__EXERCISE TASK__. Copy out the listing exactly.

__SUPPLIED MATERIAL__.
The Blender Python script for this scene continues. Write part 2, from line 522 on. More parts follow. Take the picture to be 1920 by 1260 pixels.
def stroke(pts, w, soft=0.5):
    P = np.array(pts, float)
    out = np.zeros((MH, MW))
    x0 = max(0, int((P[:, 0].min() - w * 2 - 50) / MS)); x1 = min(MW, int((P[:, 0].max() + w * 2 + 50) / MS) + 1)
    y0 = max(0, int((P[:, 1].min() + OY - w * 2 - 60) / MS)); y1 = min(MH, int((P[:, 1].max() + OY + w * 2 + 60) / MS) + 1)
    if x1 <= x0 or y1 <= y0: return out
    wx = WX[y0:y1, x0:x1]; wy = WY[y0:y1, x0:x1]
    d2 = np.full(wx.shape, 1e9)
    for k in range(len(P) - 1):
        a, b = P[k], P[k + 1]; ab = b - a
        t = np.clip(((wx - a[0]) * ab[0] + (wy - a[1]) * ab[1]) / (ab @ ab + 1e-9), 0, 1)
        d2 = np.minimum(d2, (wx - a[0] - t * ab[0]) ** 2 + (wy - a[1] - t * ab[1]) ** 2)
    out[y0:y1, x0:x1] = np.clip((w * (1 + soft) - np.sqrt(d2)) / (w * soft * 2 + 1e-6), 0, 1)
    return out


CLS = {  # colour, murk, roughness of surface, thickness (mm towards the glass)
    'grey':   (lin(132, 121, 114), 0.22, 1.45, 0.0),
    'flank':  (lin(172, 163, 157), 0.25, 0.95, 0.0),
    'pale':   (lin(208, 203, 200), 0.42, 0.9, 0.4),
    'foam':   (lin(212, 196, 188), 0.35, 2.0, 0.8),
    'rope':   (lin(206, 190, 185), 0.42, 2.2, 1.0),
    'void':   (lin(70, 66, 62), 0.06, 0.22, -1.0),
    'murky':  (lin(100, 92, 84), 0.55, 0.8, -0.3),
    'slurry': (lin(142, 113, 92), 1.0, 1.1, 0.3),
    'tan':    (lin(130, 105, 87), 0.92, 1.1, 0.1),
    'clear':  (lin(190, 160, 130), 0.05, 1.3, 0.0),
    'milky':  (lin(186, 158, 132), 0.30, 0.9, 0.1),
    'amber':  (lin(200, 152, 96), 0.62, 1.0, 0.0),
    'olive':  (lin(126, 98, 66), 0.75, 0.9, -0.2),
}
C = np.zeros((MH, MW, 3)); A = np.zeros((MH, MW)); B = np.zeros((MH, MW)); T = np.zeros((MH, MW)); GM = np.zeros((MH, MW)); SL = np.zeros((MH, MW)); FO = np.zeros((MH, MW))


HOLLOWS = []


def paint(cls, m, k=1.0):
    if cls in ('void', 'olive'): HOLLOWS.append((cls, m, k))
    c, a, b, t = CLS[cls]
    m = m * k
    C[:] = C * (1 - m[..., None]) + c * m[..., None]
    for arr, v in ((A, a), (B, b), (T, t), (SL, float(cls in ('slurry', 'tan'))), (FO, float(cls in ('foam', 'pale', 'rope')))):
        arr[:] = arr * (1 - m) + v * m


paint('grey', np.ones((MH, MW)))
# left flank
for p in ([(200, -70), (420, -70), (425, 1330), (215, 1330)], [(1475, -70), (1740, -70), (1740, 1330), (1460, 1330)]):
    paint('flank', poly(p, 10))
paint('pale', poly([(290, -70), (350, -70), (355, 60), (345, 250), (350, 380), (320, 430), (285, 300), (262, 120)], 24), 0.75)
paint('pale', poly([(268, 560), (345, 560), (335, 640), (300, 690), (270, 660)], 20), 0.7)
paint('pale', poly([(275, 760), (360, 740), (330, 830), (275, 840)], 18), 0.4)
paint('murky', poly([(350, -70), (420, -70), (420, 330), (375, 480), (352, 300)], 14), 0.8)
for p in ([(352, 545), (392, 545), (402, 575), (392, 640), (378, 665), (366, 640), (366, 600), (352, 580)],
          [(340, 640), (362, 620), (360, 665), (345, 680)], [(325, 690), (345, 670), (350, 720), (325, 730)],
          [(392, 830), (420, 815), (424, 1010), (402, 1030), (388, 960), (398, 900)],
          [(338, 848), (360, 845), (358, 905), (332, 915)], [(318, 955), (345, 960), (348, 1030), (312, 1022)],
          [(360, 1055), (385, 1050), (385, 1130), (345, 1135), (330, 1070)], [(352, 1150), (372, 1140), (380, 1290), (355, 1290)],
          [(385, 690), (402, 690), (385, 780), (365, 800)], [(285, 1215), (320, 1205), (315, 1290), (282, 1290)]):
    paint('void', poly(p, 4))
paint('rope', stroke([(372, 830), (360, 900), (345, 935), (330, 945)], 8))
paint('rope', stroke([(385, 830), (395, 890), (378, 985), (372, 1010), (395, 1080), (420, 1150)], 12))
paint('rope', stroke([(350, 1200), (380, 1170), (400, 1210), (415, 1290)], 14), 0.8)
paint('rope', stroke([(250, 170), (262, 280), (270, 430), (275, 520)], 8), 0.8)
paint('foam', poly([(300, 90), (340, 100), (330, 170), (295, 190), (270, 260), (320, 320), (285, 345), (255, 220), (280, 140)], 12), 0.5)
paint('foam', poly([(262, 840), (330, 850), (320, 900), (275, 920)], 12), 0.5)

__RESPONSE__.
The Blender Python script for this scene continues. Write part 2, from line 522 on. More parts follow. Take the picture to be 1920 by 1260 pixels.
def stroke(pts, w, soft=0.5):
    P = np.array(pts, float)
    out = np.zeros((MH, MW))
    x0 = max(0, int((P[:, 0].min() - w * 2 - 50) / MS)); x1 = min(MW, int((P[:, 0].max() + w * 2 + 50) / MS) + 1)
    y0 = max(0, int((P[:, 1].min() + OY - w * 2 - 60) / MS)); y1 = min(MH, int((P[:, 1].max() + OY + w * 2 + 60) / MS) + 1)
    if x1 <= x0 or y1 <= y0: return out
    wx = WX[y0:y1, x0:x1]; wy = WY[y0:y1, x0:x1]
    d2 = np.full(wx.shape, 1e9)
    for k in range(len(P) - 1):
        a, b = P[k], P[k + 1]; ab = b - a
        t = np.clip(((wx - a[0]) * ab[0] + (wy - a[1]) * ab[1]) / (ab @ ab + 1e-9), 0, 1)
        d2 = np.minimum(d2, (wx - a[0] - t * ab[0]) ** 2 + (wy - a[1] - t * ab[1]) ** 2)
    out[y0:y1, x0:x1] = np.clip((w * (1 + soft) - np.sqrt(d2)) / (w * soft * 2 + 1e-6), 0, 1)
    return out


CLS = {  # colour, murk, roughness of surface, thickness (mm towards the glass)
    'grey':   (lin(132, 121, 114), 0.22, 1.45, 0.0),
    'flank':  (lin(172, 163, 157), 0.25, 0.95, 0.0),
    'pale':   (lin(208, 203, 200), 0.42, 0.9, 0.4),
    'foam':   (lin(212, 196, 188), 0.35, 2.0, 0.8),
    'rope':   (lin(206, 190, 185), 0.42, 2.2, 1.0),
    'void':   (lin(70, 66, 62), 0.06, 0.22, -1.0),
    'murky':  (lin(100, 92, 84), 0.55, 0.8, -0.3),
    'slurry': (lin(142, 113, 92), 1.0, 1.1, 0.3),
    'tan':    (lin(130, 105, 87), 0.92, 1.1, 0.1),
    'clear':  (lin(190, 160, 130), 0.05, 1.3, 0.0),
    'milky':  (lin(186, 158, 132), 0.30, 0.9, 0.1),
    'amber':  (lin(200, 152, 96), 0.62, 1.0, 0.0),
    'olive':  (lin(126, 98, 66), 0.75, 0.9, -0.2),
}
C = np.zeros((MH, MW, 3)); A = np.zeros((MH, MW)); B = np.zeros((MH, MW)); T = np.zeros((MH, MW)); GM = np.zeros((MH, MW)); SL = np.zeros((MH, MW)); FO = np.zeros((MH, MW))


HOLLOWS = []


def paint(cls, m, k=1.0):
    if cls in ('void', 'olive'): HOLLOWS.append((cls, m, k))
    c, a, b, t = CLS[cls]
    m = m * k
    C[:] = C * (1 - m[..., None]) + c * m[..., None]
    for arr, v in ((A, a), (B, b), (T, t), (SL, float(cls in ('slurry', 'tan'))), (FO, float(cls in ('foam', 'pale', 'rope')))):
        arr[:] = arr * (1 - m) + v * m


paint('grey', np.ones((MH, MW)))
# left flank
for p in ([(200, -70), (420, -70), (425, 1330), (215, 1330)], [(1475, -70), (1740, -70), (1740, 1330), (1460, 1330)]):
    paint('flank', poly(p, 10))
paint('pale', poly([(290, -70), (350, -70), (355, 60), (345, 250), (350, 380), (320, 430), (285, 300), (262, 120)], 24), 0.75)
paint('pale', poly([(268, 560), (345, 560), (335, 640), (300, 690), (270, 660)], 20), 0.7)
paint('pale', poly([(275, 760), (360, 740), (330, 830), (275, 840)], 18), 0.4)
paint('murky', poly([(350, -70), (420, -70), (420, 330), (375, 480), (352, 300)], 14), 0.8)
for p in ([(352, 545), (392, 545), (402, 575), (392, 640), (378, 665), (366, 640), (366, 600), (352, 580)],
          [(340, 640), (362, 620), (360, 665), (345, 680)], [(325, 690), (345, 670), (350, 720), (325, 730)],
          [(392, 830), (420, 815), (424, 1010), (402, 1030), (388, 960), (398, 900)],
          [(338, 848), (360, 845), (358, 905), (332, 915)], [(318, 955), (345, 960), (348, 1030), (312, 1022)],
          [(360, 1055), (385, 1050), (385, 1130), (345, 1135), (330, 1070)], [(352, 1150), (372, 1140), (380, 1290), (355, 1290)],
          [(385, 690), (402, 690), (385, 780), (365, 800)], [(285, 1215), (320, 1205), (315, 1290), (282, 1290)]):
    paint('void', poly(p, 4))
paint('rope', stroke([(372, 830), (360, 900), (345, 935), (330, 945)], 8))
paint('rope', stroke([(385, 830), (395, 890), (378, 985), (372, 1010), (395, 1080), (420, 1150)], 12))
paint('rope', stroke([(350, 1200), (380, 1170), (400, 1210), (415, 1290)], 14), 0.8)
paint('rope', stroke([(250, 170), (262, 280), (270, 430), (275, 520)], 8), 0.8)
paint('foam', poly([(300, 90), (340, 100), (330, 170), (295, 190), (270, 260), (320, 320), (285, 345), (255, 220), (280, 140)], 12), 0.5)
paint('foam', poly([(262, 840), (330, 850), (320, 900), (275, 920)], 12), 0.5)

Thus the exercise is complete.